Half of Japanese youth oppose Abe’s historical stance: poll

More than half of college students in Japan thought the historical viewpoint of their Prime Minister Shinzo Abe needed adjustment to improve the country’s relationship with Korea, a survey showed Wednesday.

A group of elderly citizens from Japan call for their government to apologize to the “comfort women” at a weekly rally in front of the Japanese Embassy in central Seoul on Wednesday. (Yonhap)

About 50.4 percent of Japanese students took issue with Abe’s denial that the Japanese military had forcibly turned women in Korea and other Asian countries into “comfort women,” a euphemism referring those coerced into sexual slavery by Japan during World War II. The survey by Seo Kyoung-duk, professor of general education at Sungshin Women’s University, was conducted on 250 students from South Korea and another 250 from Japan.

Only 18 percent of Japanese students said Abe was “headed in the right direction” while another 18 percent said his approach was “controversial but inevitable for Japan’s future.” Some 13.6 percent called it a “failed policy.”

Students from both South Korea and Japan thought their discord in history-related issues like comfort women and the South Korean islets of Dokdo was the biggest hindrance in the relationship between the two countries ― 78.4 percent of the former and 46.4 percent of the latter saying so. But 19.2 percent of Japan’s youth said Abe’s political stance was the biggest obstacle.

“Japanese students’ discontent with Abe was not something I anticipated. It showed that the current (Japanese) administration may not be as popular as it claims to be,” said Seo.

Abe’s administration has attempted to whitewash Japan’s wartime atrocities like comfort women, one of the thorny issues in South Korea-Japan relations. It recently asked a U.S. textbook publisher to revise its description of Japan’s sexual enslavement of some 200,000 Asian women.

His attempt backfired when the publisher shot down the request and said “scholars are aligned behind the historical fact of comfort women.” U.S. Congressman Mike Honda even called Abe’s tactics “an act of nonsense.”

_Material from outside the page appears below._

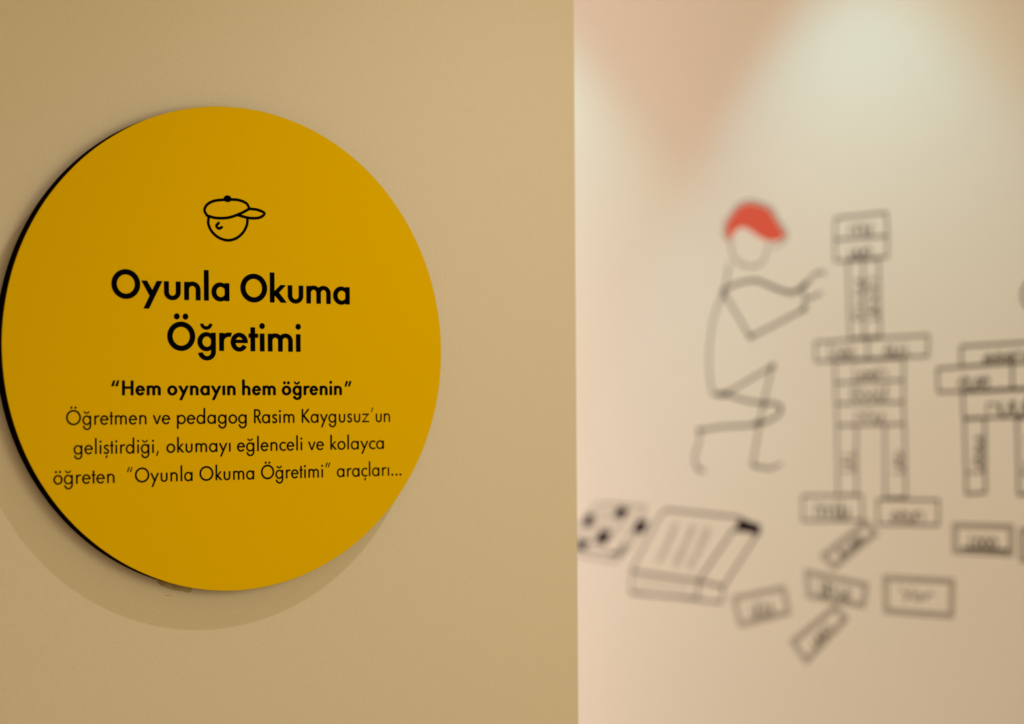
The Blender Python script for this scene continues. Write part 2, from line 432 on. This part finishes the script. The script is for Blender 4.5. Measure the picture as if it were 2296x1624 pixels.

But Seo’s survey also showed that students from two countries had different thoughts on comfort women. Although 94.4 percent of Koreans said Japan needs to apologize and compensate for the comfort women issue, only 32.4 of Japanese agreed.

Some 37.6 percent said Japanese government has already compensated sufficiently for its crimes.

“I was surprised to see that such high a number of Japanese students thought their government had done enough for the comfort women,” Seo said. “The results showed that Japan’s distortion of history was even more severe than I’d anticipated.”

Among possible measures to close the widening gap between the two countries, joint historical research was the most popular choice among students of both countries, with Koreans at 58.4 percent and Japanese at 32 percent. It was followed by a South Korea-Japan summit, more exchange in the private sector, cultural exchanges and economic cooperation.